Как и Трубецкой, Мережковский считал, что патриотизм несовместим с национализмом, причем обращал внимание, что по своей сути патриотизм лежит вне рамок понятия государства, писал о «внегосударственном патриотизме»: «В плоскости духовной, внутренней, понятие родины шире, чем понятие государства: самое живое, личное в быте народном не вмещается в бытии государственном. В плоскости материальной, внешней, понятие государства шире, чем понятие родины: в одном государстве может быть много народов, много родин. Это значит, что патриотизм может быть и внегосударственным»242. Такой подход к патриотизму лишал его политического содержания, переориентировал от государства, власти как объектов поклонения, к народу, культуре, природе – тому, что составляет подлинное содержание понятия Родины в широком смысле.

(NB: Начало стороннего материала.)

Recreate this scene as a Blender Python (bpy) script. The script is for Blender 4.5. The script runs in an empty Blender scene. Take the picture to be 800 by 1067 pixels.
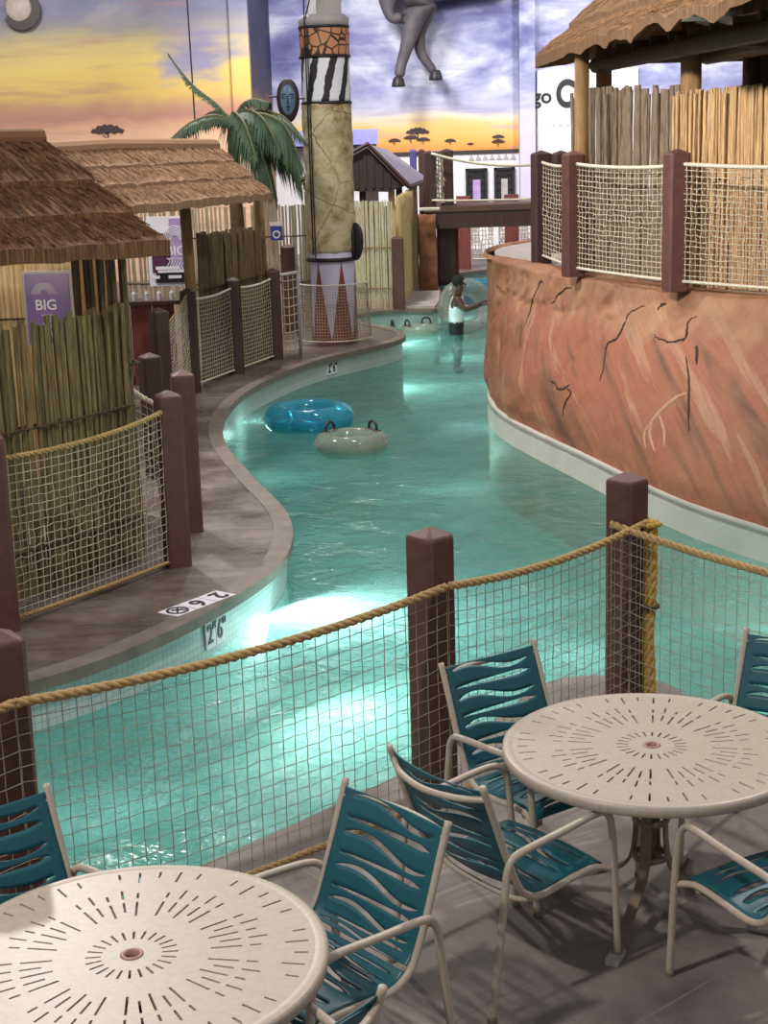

А. В. Карташев, выступая 26 октября 1914 г. в прениях по докладам А. А. Мейера и Д. С. Мережковского, пытался реабилитировать патриотизм как национальное чувство, сводя его к инстинкту самосохранения, признавая в нем не христианскую, а языческую природу: «Но, говорят, идеал единства нации – языческий идеал. Истинно так. Согласен… То поразившее и смутившее умы интеллигенции, так называемое „единение правительства и общества“, которое в известном смысле стало фактом с момента этой войны. Это – просто фатальный закон военного самосохранения нации, проявляющейся почти с физической непосредственностью»243.